No, I’ve not added any new users lately. Even then, I’d expect some kind of throttling or process count limiting to prevent this kind of runaway. I had to force a reboot earlier because it didn’t have enough memory to let me log in! It seems quite happy to launch hundreds of instances of sa-learn in parallel.

I mean clients (e.g., Outlook added as a new mail client accessing an existing account), though I don’t know that is the cause of this.

I have not, but I don’t think I’d be able to tell if any other users did? Even then, I can’t see why a new client would cause sa-learn to be triggered for every message. To be fair, I don’t know what operations do or don’t trigger it.

I know the sa-learn script is automagically invoked whenever mail is moved in or out of the spam folder. I’m not sure what would happen if you had like years worth of spam in a spam folder and decided to move them to /outlookmail/junk in a single operation, or whatever the client devs think is a better location for spam.

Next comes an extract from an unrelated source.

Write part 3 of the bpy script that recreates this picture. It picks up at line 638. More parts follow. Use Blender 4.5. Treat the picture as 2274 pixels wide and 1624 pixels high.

There is also the ol’ sudo mailinabox command that frequently magically solves problems.

It would be great to get to the bottom of this. In all the years I’ve run it, it’s the only thing that has ever been unreliable in MIAB. The only thing I’ve been able to do is wait for it to finish, which it inevitably does; took 26 hours in May 2018, 22 hours in Feb this year and 8 hours in April, but after the wait it was all fine. Luckily mail is resent by the other ends’ SMTP servers so I don’t think I lost any incoming mail during the downtime.

I’ve been able to SSH in during these scenarios (all running extremely slowly though) but I couldn’t really ascertain any cause.

Incidentally, I have run two MIAB servers for several years, and it’s only ever happened to one of them. They are with different hosts, but software-wise are virtually identical.